From badgerbag, who got it from Laura Quilter.

fat, diet, advertising, laundromat, feminism, McCann Erickson, body image, size acceptance, Body Impolitic

11 thoughts on “Fat People: We Are Being Stalked

  1. Hm, and will they also be suggesting short people “grow a few inches”?

    Oh, but I like thinking about counter campaigns… how about cloth napkins printed with the message “Next time enjoy your meal instead of feeling guilty for eating”?

  2. Or maybe our own t-shirts (which fit us) proclaiming that our bodies are private property & not the dominion of the government, since that kind of thing is more polite than the first retort which comes to mind. I do laundry at home these days, but should I ever again need to use a laundromat, I will not be thrilled if I have to encounter this kind of crap. Do they mean this advice for all the naturally thin people around & also for the anorexics who can literally die if they “shrink a few sizes” & have they ever opened their minds enough to learn that dieting is an unhealthy & dangerous practice for anyone of any size…& a particularly for those of us who are older? I am almost overwhelmed by not only the invasion of our privacy, but the pure stupidity of this campaign.

  3. Oh c’mon, this campaign is necessary! I mean, nobody ever tells fat people to lose weight, and without this campaign they might not realize how important it is. Bombarded, as we all are, by media images of fat people as attractive, intelligent, and super-competent, we’re all driven to try to gain weight in order to be socially accepted and esteemed. if only people knew better!

  4. Only the overwhelming arrogance of people who think that all that we need is to hear some more fat hate from them, can make them this stupid. The only thing shrinking here is common sense.
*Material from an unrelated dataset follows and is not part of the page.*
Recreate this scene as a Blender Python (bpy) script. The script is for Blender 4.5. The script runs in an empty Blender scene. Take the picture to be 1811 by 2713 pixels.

  5. I wonder if it occurred to the people at McCann-Erickson that this campaign is kind of classist? Do you suppose anyone who helped design this campaign actually washes their clothes at a laundromat?

  6. What a DUMB campaign! I am a marketing lady myself and when I read about this I was surprised at how OUT OF TOUCH these marketers are. How is making someone feel guilty or coming up with some clever play on words (shrink) going to inspire shit from anyone?!

    I think they have it all wrong. You can’t solve a VERY VERY complicated issue with this type of campaign. Well, at the very least it seemed to get attention, whether it was the right attention is up for grabs.

  7. In my opinion, Sarah, fat people aren’t a problem that needs to be solved. Nor do they need thinspiration. They need the same respect that other people demand for themselves. And they need to start believing they deserve that respect instead of buying into their own bashing. That’s what I think.

    I’m always disgusted by the ever-more-intrusive government, but that is one problem people contribute to as well by always asking government for something or other. (I’m not talking about handouts or such but always demanding that the government DO something – anything – about whatever perceived problem there is. Bad idea.)

  8. Annie,
    I could agree more; perhaps my comment came off the wrong way. While I don’t think it is a problem that “needs to be solved” I do think in some cases if health is in jeopardy then it makes sense to make changes for a healthier body, not a skinnier body.

  9. That campaign is awful!

    We should be charging the obese – not wasting even more on them!

    And most diets -do- work. Not-sticking-to-diets, of course, does not.

  10. The message here is tired and annoying. But the delivery method is downright creepy!

    Keep your grubby hands out of my damn laundry!